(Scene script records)
-- Begin --
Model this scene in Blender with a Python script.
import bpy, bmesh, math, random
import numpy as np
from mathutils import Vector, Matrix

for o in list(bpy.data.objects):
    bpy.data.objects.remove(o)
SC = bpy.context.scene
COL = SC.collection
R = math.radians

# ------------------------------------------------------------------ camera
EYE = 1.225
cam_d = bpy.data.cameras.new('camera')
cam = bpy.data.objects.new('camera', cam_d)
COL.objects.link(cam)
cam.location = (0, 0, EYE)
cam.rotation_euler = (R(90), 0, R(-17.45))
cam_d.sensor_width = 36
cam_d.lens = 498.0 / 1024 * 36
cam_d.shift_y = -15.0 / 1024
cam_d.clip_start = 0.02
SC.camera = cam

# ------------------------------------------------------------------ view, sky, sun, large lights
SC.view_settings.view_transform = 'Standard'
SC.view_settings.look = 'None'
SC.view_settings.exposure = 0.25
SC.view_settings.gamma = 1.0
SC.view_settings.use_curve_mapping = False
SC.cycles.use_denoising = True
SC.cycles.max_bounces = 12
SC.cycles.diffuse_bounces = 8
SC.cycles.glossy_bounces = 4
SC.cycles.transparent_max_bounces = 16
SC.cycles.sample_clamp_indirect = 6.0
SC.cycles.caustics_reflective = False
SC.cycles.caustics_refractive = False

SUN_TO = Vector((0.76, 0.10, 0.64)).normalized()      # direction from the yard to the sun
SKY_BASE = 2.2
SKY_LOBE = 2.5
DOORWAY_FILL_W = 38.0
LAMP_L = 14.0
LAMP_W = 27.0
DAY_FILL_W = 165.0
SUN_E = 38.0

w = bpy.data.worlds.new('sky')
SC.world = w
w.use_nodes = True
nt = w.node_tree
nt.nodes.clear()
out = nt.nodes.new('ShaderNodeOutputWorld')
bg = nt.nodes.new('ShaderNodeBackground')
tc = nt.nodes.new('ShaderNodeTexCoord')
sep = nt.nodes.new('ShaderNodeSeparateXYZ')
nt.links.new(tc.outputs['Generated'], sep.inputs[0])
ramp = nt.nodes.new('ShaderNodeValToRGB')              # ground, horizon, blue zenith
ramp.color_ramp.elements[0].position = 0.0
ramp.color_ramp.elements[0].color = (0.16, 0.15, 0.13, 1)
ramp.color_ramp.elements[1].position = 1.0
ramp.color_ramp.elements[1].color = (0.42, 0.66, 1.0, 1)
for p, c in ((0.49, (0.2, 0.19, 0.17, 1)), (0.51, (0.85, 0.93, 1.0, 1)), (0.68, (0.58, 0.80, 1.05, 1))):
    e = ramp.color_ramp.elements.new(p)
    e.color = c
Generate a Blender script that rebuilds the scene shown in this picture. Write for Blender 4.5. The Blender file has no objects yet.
-- End --
Print the whole listing exactly as it is.

In response »
Model this scene in Blender with a Python script.
import bpy, bmesh, math, random
import numpy as np
from mathutils import Vector, Matrix

for o in list(bpy.data.objects):
    bpy.data.objects.remove(o)
SC = bpy.context.scene
COL = SC.collection
R = math.radians

# ------------------------------------------------------------------ camera
EYE = 1.225
cam_d = bpy.data.cameras.new('camera')
cam = bpy.data.objects.new('camera', cam_d)
COL.objects.link(cam)
cam.location = (0, 0, EYE)
cam.rotation_euler = (R(90), 0, R(-17.45))
cam_d.sensor_width = 36
cam_d.lens = 498.0 / 1024 * 36
cam_d.shift_y = -15.0 / 1024
cam_d.clip_start = 0.02
SC.camera = cam

# ------------------------------------------------------------------ view, sky, sun, large lights
SC.view_settings.view_transform = 'Standard'
SC.view_settings.look = 'None'
SC.view_settings.exposure = 0.25
SC.view_settings.gamma = 1.0
SC.view_settings.use_curve_mapping = False
SC.cycles.use_denoising = True
SC.cycles.max_bounces = 12
SC.cycles.diffuse_bounces = 8
SC.cycles.glossy_bounces = 4
SC.cycles.transparent_max_bounces = 16
SC.cycles.sample_clamp_indirect = 6.0
SC.cycles.caustics_reflective = False
SC.cycles.caustics_refractive = False

SUN_TO = Vector((0.76, 0.10, 0.64)).normalized()      # direction from the yard to the sun
SKY_BASE = 2.2
SKY_LOBE = 2.5
DOORWAY_FILL_W = 38.0
LAMP_L = 14.0
LAMP_W = 27.0
DAY_FILL_W = 165.0
SUN_E = 38.0

w = bpy.data.worlds.new('sky')
SC.world = w
w.use_nodes = True
nt = w.node_tree
nt.nodes.clear()
out = nt.nodes.new('ShaderNodeOutputWorld')
bg = nt.nodes.new('ShaderNodeBackground')
tc = nt.nodes.new('ShaderNodeTexCoord')
sep = nt.nodes.new('ShaderNodeSeparateXYZ')
nt.links.new(tc.outputs['Generated'], sep.inputs[0])
ramp = nt.nodes.new('ShaderNodeValToRGB')              # ground, horizon, blue zenith
ramp.color_ramp.elements[0].position = 0.0
ramp.color_ramp.elements[0].color = (0.16, 0.15, 0.13, 1)
ramp.color_ramp.elements[1].position = 1.0
ramp.color_ramp.elements[1].color = (0.42, 0.66, 1.0, 1)
for p, c in ((0.49, (0.2, 0.19, 0.17, 1)), (0.51, (0.85, 0.93, 1.0, 1)), (0.68, (0.58, 0.80, 1.05, 1))):
    e = ramp.color_ramp.elements.new(p)
    e.color = c
Generate a Blender script that rebuilds the scene shown in this picture. Write for Blender 4.5. The Blender file has no objects yet.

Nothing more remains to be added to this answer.